Exactly 40 years ago, the URBANITA 86 exhibition began at the Jaroslav Fragner Gallery, an unexpected event bringing deep reflection on the shape of urban space in the then-reconstructing Czechoslovakia. We bring a memory from Professor Petr Kratochvíl. We also invite you to current reflections in the upcoming issue of the magazine Architektúra & Urbanismus dedicated to the topic of "urbanity".
Forty years ago, the Urbanita 86 exhibition took place at the Jaroslav Fragner Gallery in Prague. Its initiator was Benjamin Fragner, then-editor of the magazine Technický magazín, which was at that time a more dynamic and open platform for non-conformist architectural opinions than the official magazines of the architect association. The exhibition, which built upon a year earlier’s exhibition Painted Architecture at the chateau in Roztoky, was preceded by a call in T magazine urging submissions for revitalizing monotonous housing estates.[1]
The motto accompanying the call stated the dual meaning of the word urbanity, referring to both the physical and social aspects of the city. And the exhibited designs indeed dealt not only with how to imprint a more interesting form onto rigid panel construction but also with the transformations of the residential environment as a place for living. Although at that time criticism of the low quality of housing estate construction was a generally shared lament among domestic architects, the exhibition exceeded the usual condemnation of the limits of prefabricated construction and bureaucratic norms with its provocativeness and originality of ideas. The eighty participating Czech and Slovak architects belonged to the middle and younger generations.
The designs were usually presented in a playful or collage-like form – after all, that was also the case with the exhibition poster by Michal Brix – but they contained serious concepts. They often attempted to evoke a more intimate environment of a classical city through various infill buildings in the open residential space – for example, the highest awarded design "Morphologies on the Theme of Housing Estate Nový Barrandov" by architects Zdeněk Hölzel and Jan Kere l, who were then trying to bring traditional streets and squares back into play within the construction of the real Nový Barrandov. Original was the concept by Jiří Kučera and Jaroslav Ouřecký, who projected the structure of the historical center of the old Most into the relaxed center of Nový Most, which had been demolished due to surface coal mining.
The renewed interest in historical architectural forms spurred by contemporary postmodern theories inspired some participants to perform provocative infill or redevelopment of panel buildings, or at least to confront stereotypical typified houses with the diversity of older architecture. A serious proposal for improving the comfort and appearance of panel buildings was suggested by Václav Králíček, who proposed that apartments could expand beyond the volume of the building (For a similar approach to the reconstruction of panel buildings in Bordeaux, Lacaton & Vassal received the Mies van der Rohe Award in 2019).
Alongside these seriously or ironically intended proposals for improving existing housing estates, there was also a fundamental rejection of them.

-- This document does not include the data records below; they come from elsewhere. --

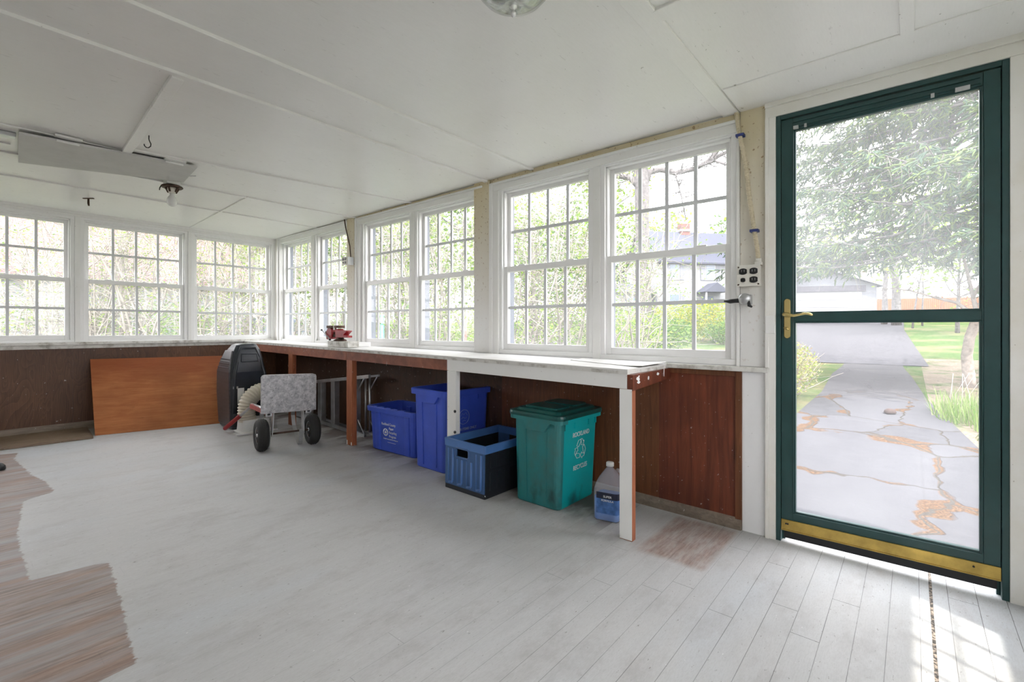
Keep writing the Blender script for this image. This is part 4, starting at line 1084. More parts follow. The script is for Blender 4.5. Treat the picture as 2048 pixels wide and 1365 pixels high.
# orange plywood sheet leaning, old board on the floor
def leaning():
    t = MB()
    bl, tl = Vector((.925, 5.705, zf(5.705)+.002)), Vector((.956, YL-.022, .758)); e = Vector((.935, -.215, -.0039))*1.2
    br_, tr_ = bl+e, tl+e; n = (br_-bl).cross(tl-bl).normalized()
    th = n*.012
    if th.y < 0: th = -th
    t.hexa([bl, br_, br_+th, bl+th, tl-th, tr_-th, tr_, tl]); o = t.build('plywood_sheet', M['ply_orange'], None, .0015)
    tag(o, 'orange-brown plywood sheet leaning against the far wall under the windows', 'board')
leaning()
t = MB(); t.hexa([(XW+.02, 5.66, zf(5.66)+.001), (.895, 5.585, zf(5.585)+.001), (.93, 6.10, zf(6.10)+.001), (XW+.02, 6.10, zf(6.10)+.001),
                  (XW+.02, 5.66, zf(5.66)+.024), (.895, 5.585, zf(5.585)+.024), (.93, 6.10, zf(6.10)+.024), (XW+.02, 6.10, zf(6.10)+.024)])
o = t.build('old_board', M['oldboard'], None, .002); tag(o, 'weathered grey-brown board lying on the floor along the far wall', 'board')

# vise on wooden blocks
def vise():
    x, y = 2.372, 4.06; z = bz(4.06)
    w = MB(); w.box(2.318, 2.43, 3.812, 4.15, z+.001, z+.054, bev=.004); o = w.build('wooden_block', M['chipped']); tag(o, 'grey-white painted wooden block under the red vise', 'block')
    w = MB(); w.box(2.45, 2.63, 3.93, 4.07, z+.001, z+.040, bev=.003); o = w.build('wooden_block', M['trim']); tag(o, 'flat white wooden block behind the vise next to the window post', 'block')
    zb_ = z+.055
    t = empty('bench_vise', 'small red and rusty bench vise with a tommy bar on the workbench', 'vise', (x, y, zb_), R(4))
    def loc(mb, name, m, bev=.003, par=t): return mb.build(name, m, par, bev)
    # local: +y away from camera, -y towards camera (right in the picture); z up
    w = MB(); w.lathe([(.058, 0), (.058, .010), (.045, .016), (.030, .020), (.030, .034)], 24, mtx=Matrix.Translation((0, -.03, 0))); loc(w, 'swivel_base', M['rust'], 0)
    for s in (-1, 1):
        w = MB(); w.lathe([(.009, 0), (.009, .018), (0, .018)], 6, mtx=Matrix.Translation((.0, -.03+s*.046, .010))); loc(w, 'base_bolt', M['rust'], 0)
    # fixed body with forked tail
    w = MB(); P = [(.000, .030), (.005, .110), (-.030, .112), (-.045, .098), (-.160, .096), (-.172, .090), (-.125, .060), (-.120, .052), (-.170, .050), (-.170, .032)]
    w.loft([[(s_, a, b) for a, b in P] for s_ in (-.030, .030)]); loc(w, 'fixed_jaw_body', M['red'])
    # moving jaw
    w = MB(); P = [(.060, .020), (.062, .105), (.085, .128), (.120, .120), (.140, .085), (.142, .020), (.128, .012)]
    w.loft([[(s_, a, b) for a, b in P] for s_ in (-.032, .032)]); loc(w, 'moving_jaw_body', M['red'])
    w = MB(); w.box(-.016, .016, -.10, .10, .035, .062); loc(w, 'slide_bar', M['rust'])
    for (a, b, nm) in ((-.045, .012, 'fixed'), (.050, .125, 'moving')):
        w = MB(); w.box(-.040, .040, a, b, .118, .142, bev=.003); loc(w, 'jaw_plate', M['rust'], 0)
    w = MB(); w.box(-.040, -.034, -.004, .018, .100, .144); loc(w, 'jaw_face', M['porcelain'], .001)
    w = MB(); w.tube([(0, .05, .075), (0, .165, .075)], .010, 12); w.tube([(0, .150, .075), (0, .185, .075)], .017, 14); loc(w, 'screw_spindle', M['rust'], 0)
    w = MB(); w.tube([(-.040, .200, .100), (-.050, .055, .012)], .0055, 10); th = loc(w, 'tommy_bar', M['steel'], 0)
    for p in ((-.040, .200, .100), (-.050, .055, .012)):
        q = MB(); q.lathe([(0, -.010), (.010, -.006), (.011, 0), (.010, .006), (0, .010)], 12, mtx=Matrix.Translation(p)); q.build('bar_knob', M['black'], th)
    w = MB(); w.box(-.036, .036, .02, .165, .008, .020, bev=.002)
    return t
vise()
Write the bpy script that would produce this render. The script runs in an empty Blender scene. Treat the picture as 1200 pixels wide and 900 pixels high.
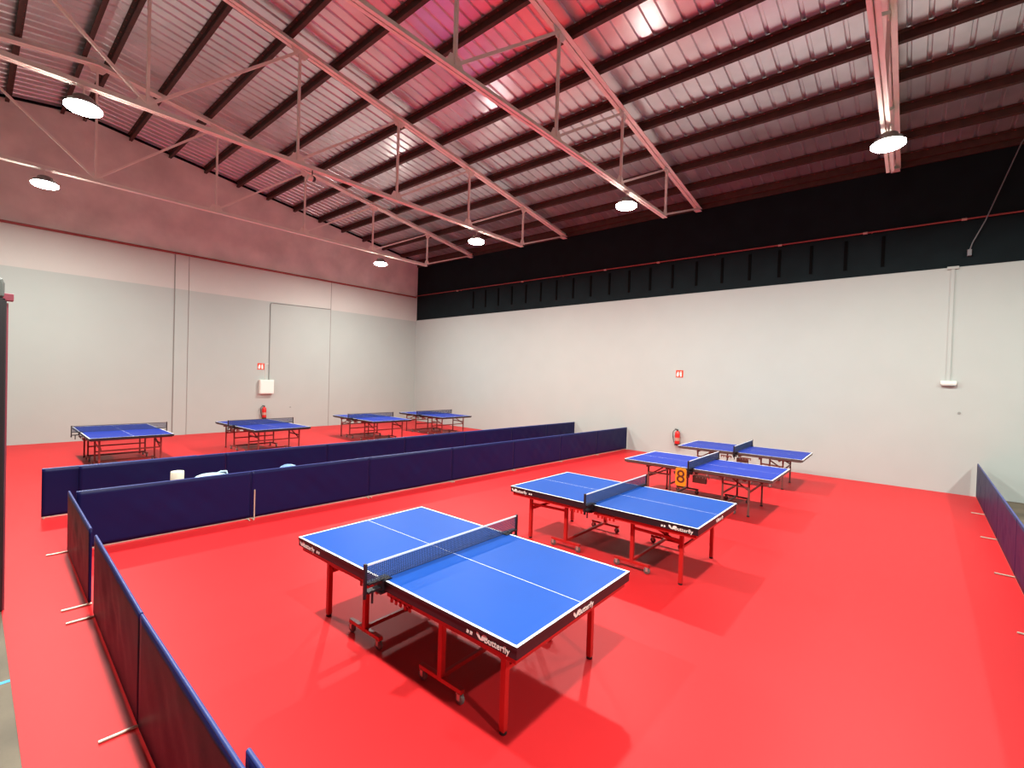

As Benjamin Fragner wrote in a later (post-November) retrospective on Urbanita 86: "There is also an increase in radical rejections of compromise, panel buildings end up in ruins..., the reality of the residential environment is the reality of society."[2] The Dadaist project Re-solution of Jižní Město by Igor Dřevíkovský, Jan Hrubý, Martin Šarbort, and David Vávra from the group Dílna nejnovější architektury absurdly pushed the methods of bureaucratic planning to their limits. The air was already filled with the premonition of system collapse and expectations of societal changes.
The exhibition also featured a survey in which visitors answered the question of what they imagined under the term urbanity. One of them stated: "Urbanity is a concept that had to be rediscovered for theory after its meaning vanished from practice."[3]
Must it be rediscovered now as well? Perhaps the upcoming issue of the magazine Architektúra & Urbanizmus will answer that.
[1] Urbanita 86, Technický magazín, 1986, 1, p. 10. [2] Benjamin Fragner, Communication on the Border: Urbanity, in: Zdeněk Hölzel (ed.), Czech Architecture 1945-1995., Prague 1995, p. 95. [3] Benjamin Fragner, Report on the Exhibition, Technický magazín, 1987, 1, p. 3.